**What to do:** Look through the material below for "this". Copy every line that contains it.

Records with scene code
** START **

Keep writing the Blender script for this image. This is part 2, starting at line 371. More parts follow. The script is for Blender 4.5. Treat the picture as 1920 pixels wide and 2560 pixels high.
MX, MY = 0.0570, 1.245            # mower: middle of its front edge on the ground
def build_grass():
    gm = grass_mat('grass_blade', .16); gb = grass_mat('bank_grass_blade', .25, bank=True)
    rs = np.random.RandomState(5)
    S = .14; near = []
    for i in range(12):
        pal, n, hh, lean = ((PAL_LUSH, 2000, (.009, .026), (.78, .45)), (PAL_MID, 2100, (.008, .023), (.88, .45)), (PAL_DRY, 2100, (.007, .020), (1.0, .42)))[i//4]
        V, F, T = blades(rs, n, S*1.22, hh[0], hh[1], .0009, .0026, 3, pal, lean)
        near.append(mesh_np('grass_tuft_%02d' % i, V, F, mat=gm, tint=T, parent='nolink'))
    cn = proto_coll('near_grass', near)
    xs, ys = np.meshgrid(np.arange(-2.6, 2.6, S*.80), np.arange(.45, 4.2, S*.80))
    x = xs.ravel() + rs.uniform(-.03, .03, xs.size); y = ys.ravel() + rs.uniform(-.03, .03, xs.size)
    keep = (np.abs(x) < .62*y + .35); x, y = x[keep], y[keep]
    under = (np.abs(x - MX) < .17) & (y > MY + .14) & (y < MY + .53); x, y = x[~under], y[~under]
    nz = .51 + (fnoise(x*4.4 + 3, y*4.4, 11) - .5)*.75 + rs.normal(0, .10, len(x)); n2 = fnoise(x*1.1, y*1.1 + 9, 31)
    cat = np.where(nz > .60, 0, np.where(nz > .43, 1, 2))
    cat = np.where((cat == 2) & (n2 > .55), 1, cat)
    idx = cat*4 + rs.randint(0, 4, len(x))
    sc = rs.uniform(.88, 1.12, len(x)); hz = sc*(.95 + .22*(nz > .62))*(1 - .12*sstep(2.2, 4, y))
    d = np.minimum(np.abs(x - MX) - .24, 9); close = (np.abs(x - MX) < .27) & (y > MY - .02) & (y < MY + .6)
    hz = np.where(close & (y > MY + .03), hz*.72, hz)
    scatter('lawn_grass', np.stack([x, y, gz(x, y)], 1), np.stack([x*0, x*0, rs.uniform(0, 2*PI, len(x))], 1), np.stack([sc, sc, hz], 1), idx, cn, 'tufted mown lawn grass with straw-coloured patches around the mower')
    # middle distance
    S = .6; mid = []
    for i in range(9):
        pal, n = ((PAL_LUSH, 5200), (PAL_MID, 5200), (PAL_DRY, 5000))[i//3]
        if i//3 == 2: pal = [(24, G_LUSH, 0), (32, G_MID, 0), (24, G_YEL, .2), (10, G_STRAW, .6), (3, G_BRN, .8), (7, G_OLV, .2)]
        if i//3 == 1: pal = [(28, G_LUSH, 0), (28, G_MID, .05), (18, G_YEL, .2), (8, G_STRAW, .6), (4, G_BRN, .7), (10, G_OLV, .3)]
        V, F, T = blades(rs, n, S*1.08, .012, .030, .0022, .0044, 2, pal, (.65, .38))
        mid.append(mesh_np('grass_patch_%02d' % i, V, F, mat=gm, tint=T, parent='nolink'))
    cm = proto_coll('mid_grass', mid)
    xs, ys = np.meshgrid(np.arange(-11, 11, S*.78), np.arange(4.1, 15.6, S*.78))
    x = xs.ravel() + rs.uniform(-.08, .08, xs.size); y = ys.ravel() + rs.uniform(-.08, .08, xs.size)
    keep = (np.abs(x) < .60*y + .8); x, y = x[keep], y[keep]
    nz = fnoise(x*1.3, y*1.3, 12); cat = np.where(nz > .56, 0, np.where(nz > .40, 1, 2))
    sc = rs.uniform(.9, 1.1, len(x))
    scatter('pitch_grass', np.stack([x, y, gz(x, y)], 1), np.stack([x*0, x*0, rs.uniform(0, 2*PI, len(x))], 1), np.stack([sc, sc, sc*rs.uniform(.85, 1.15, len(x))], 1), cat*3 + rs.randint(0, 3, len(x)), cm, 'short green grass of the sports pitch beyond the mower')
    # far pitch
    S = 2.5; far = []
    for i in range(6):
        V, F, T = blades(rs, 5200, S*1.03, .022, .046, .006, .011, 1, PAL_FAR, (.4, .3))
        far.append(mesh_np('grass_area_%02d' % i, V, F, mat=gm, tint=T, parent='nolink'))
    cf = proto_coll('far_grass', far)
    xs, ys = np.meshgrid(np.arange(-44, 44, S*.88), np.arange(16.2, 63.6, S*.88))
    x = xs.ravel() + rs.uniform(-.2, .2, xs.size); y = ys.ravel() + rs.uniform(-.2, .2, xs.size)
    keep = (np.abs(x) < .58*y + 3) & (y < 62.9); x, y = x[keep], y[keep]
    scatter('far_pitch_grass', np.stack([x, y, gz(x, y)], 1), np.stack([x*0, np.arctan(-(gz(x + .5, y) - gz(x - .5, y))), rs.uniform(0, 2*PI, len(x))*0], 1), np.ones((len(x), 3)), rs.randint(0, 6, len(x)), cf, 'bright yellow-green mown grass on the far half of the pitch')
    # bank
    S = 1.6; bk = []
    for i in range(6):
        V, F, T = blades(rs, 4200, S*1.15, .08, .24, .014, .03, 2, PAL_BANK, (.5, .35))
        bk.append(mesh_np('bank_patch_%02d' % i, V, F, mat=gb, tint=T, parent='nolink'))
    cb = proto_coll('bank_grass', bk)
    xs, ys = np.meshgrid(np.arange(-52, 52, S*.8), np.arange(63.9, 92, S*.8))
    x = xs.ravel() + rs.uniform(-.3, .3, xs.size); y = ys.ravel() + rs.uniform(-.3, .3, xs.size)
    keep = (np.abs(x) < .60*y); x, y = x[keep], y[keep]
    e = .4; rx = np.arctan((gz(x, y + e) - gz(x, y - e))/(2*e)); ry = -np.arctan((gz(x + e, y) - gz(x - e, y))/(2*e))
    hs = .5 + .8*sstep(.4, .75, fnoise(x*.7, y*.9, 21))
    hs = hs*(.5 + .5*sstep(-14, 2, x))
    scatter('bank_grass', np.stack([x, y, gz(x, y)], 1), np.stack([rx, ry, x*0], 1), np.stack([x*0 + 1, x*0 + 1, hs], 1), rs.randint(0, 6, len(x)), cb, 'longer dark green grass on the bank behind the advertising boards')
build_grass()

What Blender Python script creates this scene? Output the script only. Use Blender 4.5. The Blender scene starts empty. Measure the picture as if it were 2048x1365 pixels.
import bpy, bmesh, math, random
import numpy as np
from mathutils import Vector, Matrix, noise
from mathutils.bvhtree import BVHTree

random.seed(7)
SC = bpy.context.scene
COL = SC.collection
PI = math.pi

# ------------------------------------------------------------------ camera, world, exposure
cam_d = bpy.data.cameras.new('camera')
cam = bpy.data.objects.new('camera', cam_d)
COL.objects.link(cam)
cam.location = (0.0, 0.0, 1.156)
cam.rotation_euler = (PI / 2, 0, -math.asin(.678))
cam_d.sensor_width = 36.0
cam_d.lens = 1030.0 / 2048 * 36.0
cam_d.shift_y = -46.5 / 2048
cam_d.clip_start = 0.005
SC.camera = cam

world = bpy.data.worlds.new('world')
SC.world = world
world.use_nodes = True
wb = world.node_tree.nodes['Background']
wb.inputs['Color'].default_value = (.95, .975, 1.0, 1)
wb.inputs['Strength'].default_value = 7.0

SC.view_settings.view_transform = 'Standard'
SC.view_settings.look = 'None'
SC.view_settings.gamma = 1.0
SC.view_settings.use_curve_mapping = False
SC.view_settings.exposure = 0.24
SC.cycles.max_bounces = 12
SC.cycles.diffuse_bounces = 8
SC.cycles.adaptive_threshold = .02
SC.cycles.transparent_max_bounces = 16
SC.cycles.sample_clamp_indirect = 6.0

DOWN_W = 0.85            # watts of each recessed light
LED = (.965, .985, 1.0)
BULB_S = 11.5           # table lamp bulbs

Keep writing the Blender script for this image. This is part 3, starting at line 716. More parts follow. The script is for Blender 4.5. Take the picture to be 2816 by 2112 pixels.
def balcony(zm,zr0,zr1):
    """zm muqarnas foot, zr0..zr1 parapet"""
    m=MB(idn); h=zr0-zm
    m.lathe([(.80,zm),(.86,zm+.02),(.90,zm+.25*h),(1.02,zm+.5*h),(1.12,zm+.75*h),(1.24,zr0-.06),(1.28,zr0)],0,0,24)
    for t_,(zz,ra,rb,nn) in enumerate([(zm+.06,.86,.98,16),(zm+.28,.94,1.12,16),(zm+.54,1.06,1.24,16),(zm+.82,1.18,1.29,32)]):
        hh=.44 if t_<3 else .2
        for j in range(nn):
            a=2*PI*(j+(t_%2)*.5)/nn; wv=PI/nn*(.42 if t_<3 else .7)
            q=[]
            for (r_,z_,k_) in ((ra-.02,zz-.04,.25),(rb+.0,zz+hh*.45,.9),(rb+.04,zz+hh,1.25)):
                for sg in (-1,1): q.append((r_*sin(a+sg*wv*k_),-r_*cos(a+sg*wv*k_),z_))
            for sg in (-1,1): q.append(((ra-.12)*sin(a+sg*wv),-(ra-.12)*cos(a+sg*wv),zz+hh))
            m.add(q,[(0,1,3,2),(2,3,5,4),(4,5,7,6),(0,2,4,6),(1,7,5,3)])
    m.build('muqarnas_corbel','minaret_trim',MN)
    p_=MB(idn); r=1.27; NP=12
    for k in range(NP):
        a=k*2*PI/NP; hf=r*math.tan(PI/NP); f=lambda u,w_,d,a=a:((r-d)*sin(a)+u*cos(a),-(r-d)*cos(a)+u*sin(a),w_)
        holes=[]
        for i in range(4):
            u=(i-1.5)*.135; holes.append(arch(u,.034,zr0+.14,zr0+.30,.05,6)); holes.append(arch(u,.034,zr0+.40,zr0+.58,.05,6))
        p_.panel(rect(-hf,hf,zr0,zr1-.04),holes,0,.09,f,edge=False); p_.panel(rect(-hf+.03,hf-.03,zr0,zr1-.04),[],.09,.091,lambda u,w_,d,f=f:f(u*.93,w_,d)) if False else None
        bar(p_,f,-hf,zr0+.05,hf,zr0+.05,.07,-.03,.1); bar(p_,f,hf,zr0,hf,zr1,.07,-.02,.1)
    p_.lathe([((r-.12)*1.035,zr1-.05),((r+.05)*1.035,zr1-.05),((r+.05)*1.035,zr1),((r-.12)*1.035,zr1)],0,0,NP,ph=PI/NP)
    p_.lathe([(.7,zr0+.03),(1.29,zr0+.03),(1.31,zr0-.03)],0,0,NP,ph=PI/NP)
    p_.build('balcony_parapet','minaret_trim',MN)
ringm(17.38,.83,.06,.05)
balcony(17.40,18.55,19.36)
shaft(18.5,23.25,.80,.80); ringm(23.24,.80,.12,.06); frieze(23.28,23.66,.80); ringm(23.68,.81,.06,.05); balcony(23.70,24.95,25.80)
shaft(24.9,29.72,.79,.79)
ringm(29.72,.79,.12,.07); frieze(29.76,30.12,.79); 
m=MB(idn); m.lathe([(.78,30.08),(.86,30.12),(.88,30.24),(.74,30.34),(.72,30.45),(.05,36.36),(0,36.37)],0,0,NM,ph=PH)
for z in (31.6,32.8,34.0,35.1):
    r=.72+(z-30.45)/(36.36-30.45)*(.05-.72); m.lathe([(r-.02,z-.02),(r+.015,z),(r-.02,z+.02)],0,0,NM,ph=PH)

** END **

**Task answer:**
Keep writing the Blender script for this image. This is part 2, starting at line 371. More parts follow. The script is for Blender 4.5. Treat the picture as 1920 pixels wide and 2560 pixels high.
What Blender Python script creates this scene? Output the script only. Use Blender 4.5. The Blender scene starts empty. Measure the picture as if it were 2048x1365 pixels.
Keep writing the Blender script for this image. This is part 3, starting at line 716. More parts follow. The script is for Blender 4.5. Take the picture to be 2816 by 2112 pixels.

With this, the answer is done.